I once interviewed a player who stuttered and had only a rudimentary grasp of English, as if it was his second language. He was plain out dumb. But on the court he was a supreme artist, a genius, and was paid very well. I remember taking a shower in the hotel the team was staying at right after I did that interview. In the shower I had a moment of awareness: what this none-too-bright player was earning in one year would be more than I probably would in my lifetime.

When we checked into the hotel in Salt Lake City, the first thing I did was run out looking for a bookstore. I found one in a mall. Almost holding my breath, finding it hard to breathe, I walked down the aisles to see if they carried my book. I could have asked the clerk, but part of the joy of being a writer is discovery. If it was there on the shelves, I wanted to experience coming upon it.

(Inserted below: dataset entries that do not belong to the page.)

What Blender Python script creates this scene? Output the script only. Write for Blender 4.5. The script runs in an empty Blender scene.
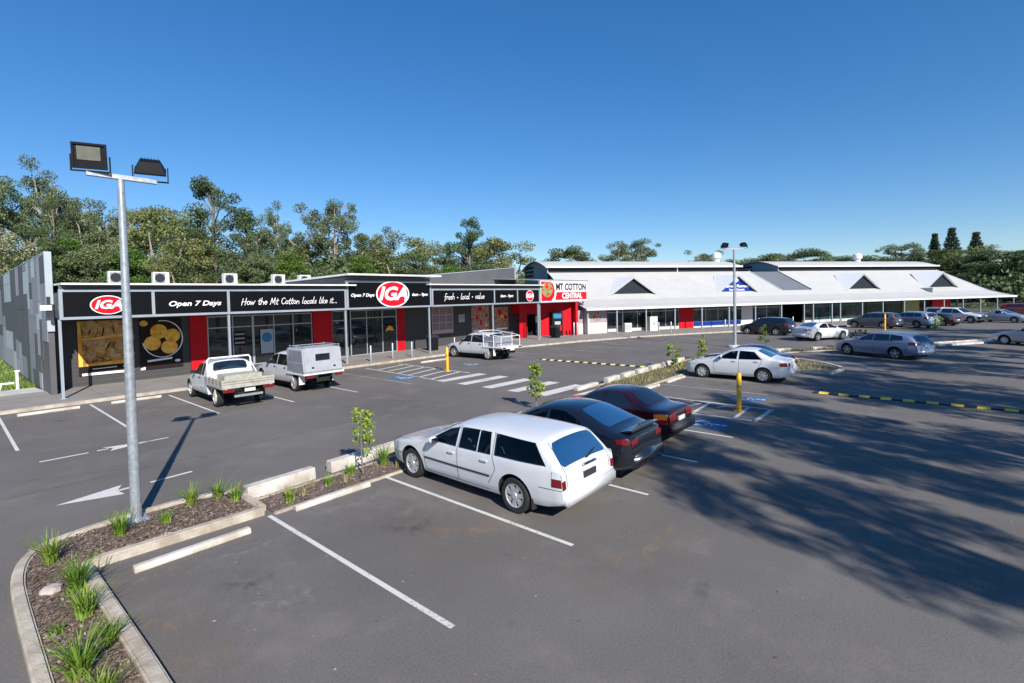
import bpy, bmesh, math, random
import numpy as np
from mathutils import Vector, Matrix
R = math.radians
sc = bpy.context.scene
COL = sc.collection

# ---------------------------------------------------------------- camera
cam = bpy.data.objects.new('camera', bpy.data.cameras.new('camera'))
COL.objects.link(cam); sc.camera = cam
pitch, roll, yaw = .031314, -.023037, .850686
cp, sp = math.cos(pitch), math.sin(pitch)
fw = Vector((math.sin(yaw)*cp, math.cos(yaw)*cp, -sp)); rt = Vector((math.cos(yaw), -math.sin(yaw), 0)); up = rt.cross(fw)
r2 = rt*math.cos(roll) + up*math.sin(roll); u2 = up*math.cos(roll) - rt*math.sin(roll)
Mx = Matrix((r2, u2, -fw)).transposed().to_4x4(); Mx.translation = Vector((0, 0, 3.886))
cam.matrix_world = Mx
cam.data.sensor_width = 36; cam.data.lens = 503.33/1024*36
cam.data.shift_y = -(341.5-313.93)/1024
cam.data.clip_start = .05; cam.data.clip_end = 4000

# ---------------------------------------------------------------- world, sun, exposure
SUN_AZ, SUN_EL = R(201.8), R(33.5)       # azimuth clockwise from +Y
w = bpy.data.worlds.new("World"); sc.world = w; w.use_nodes = True
nt = w.node_tree; bg = nt.nodes['Background']
sky = nt.nodes.new('ShaderNodeTexSky'); sky.sky_type = 'NISHITA'; sky.sun_disc = False
sky.sun_elevation = SUN_EL; sky.sun_rotation = SUN_AZ
sky.air_density = 1.0; sky.dust_density = 0.0; sky.ozone_density = 3.0; sky.altitude = 50
hsv = nt.nodes.new('ShaderNodeHueSaturation'); hsv.inputs['Saturation'].default_value = 1.44
gam = nt.nodes.new('ShaderNodeGamma'); gam.inputs[1].default_value = .8; nt.links.new(sky.outputs[0], gam.inputs[0]); nt.links.new(gam.outputs[0], hsv.inputs['Color']); tint = nt.nodes.new('ShaderNodeMixRGB'); tint.blend_type = 'MULTIPLY'; tint.inputs[0].default_value = 1; tint.inputs[2].default_value = (.76, .86, 1.02, 1)
nt.links.new(hsv.outputs[0], tint.inputs[1]); nt.links.new(tint.outputs[0], bg.inputs[0]); bg.inputs[1].default_value = .130
sd = bpy.data.lights.new('sun', 'SUN'); sd.energy = 4.9; sd.angle = R(.53); sd.color = (1, .94, .86)
so = bpy.data.objects.new('sun', sd); COL.objects.link(so)
sdir = Vector((math.sin(SUN_AZ)*math.cos(SUN_EL), math.cos(SUN_AZ)*math.cos(SUN_EL), math.sin(SUN_EL)))
so.rotation_euler = sdir.to_track_quat('Z', 'Y').to_euler(); so.location = sdir*60
sc.view_settings.view_transform = 'Standard'; sc.view_settings.look = 'None'
sc.view_settings.exposure = .5; sc.view_settings.gamma = 1

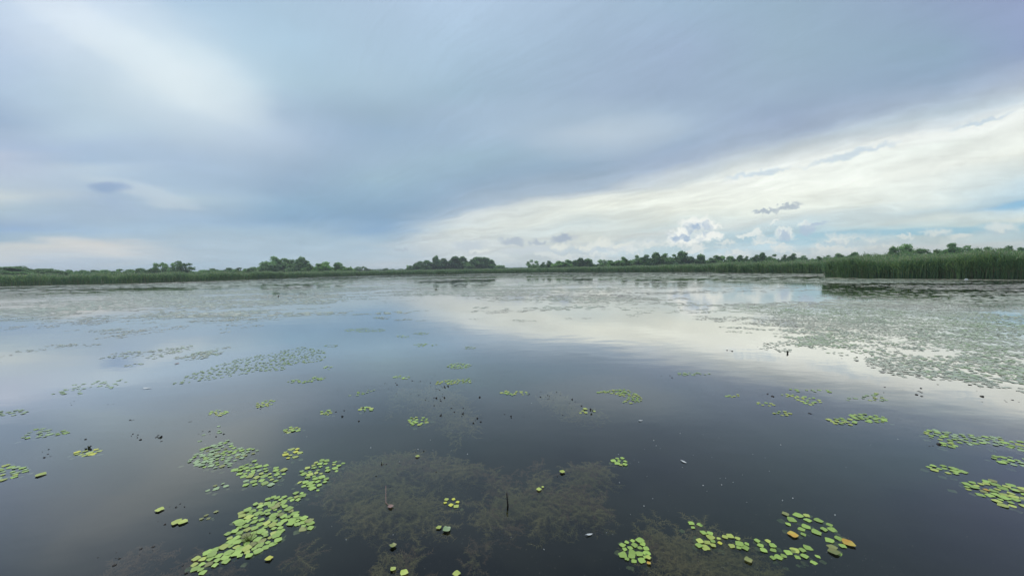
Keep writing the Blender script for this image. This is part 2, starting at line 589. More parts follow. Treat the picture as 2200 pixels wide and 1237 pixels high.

Not only was my book on the shelves, stacked six deep, but someone had just picked up a copy to glance at it. My heart started racing. Would this person buy my book? He studied it for what felt like an eternity. I debated whether to tell him I was the author and introduce myself. Perhaps that would sway him to buy. Or I could have said, “That’s a great book. I read it the other day.”

But I said nothing. Unlike in writing a book where you are the master of all things, in this situation I surrendered to a process outside of my control. It was he who was going to decide. He wasn’t one of my characters, I couldn’t control him. Then the moment came: instead of putting it back on the shelf, which would have crushed me, he bought the book! He was going to read it. The journey from idea, to writing to publishing had now come to its rightful ending.

That road trip included stops in Seattle and Los Angeles. I went to bookstores there, bought multiple copies at each so the publisher/book store owner would know my novel was selling.

I later wrote a far better book, also a paperback original, called “The Zukovka Experiment,” and it sold 41,000 copies. I love that book, but it will always remain what it was: my second book. The first is always special.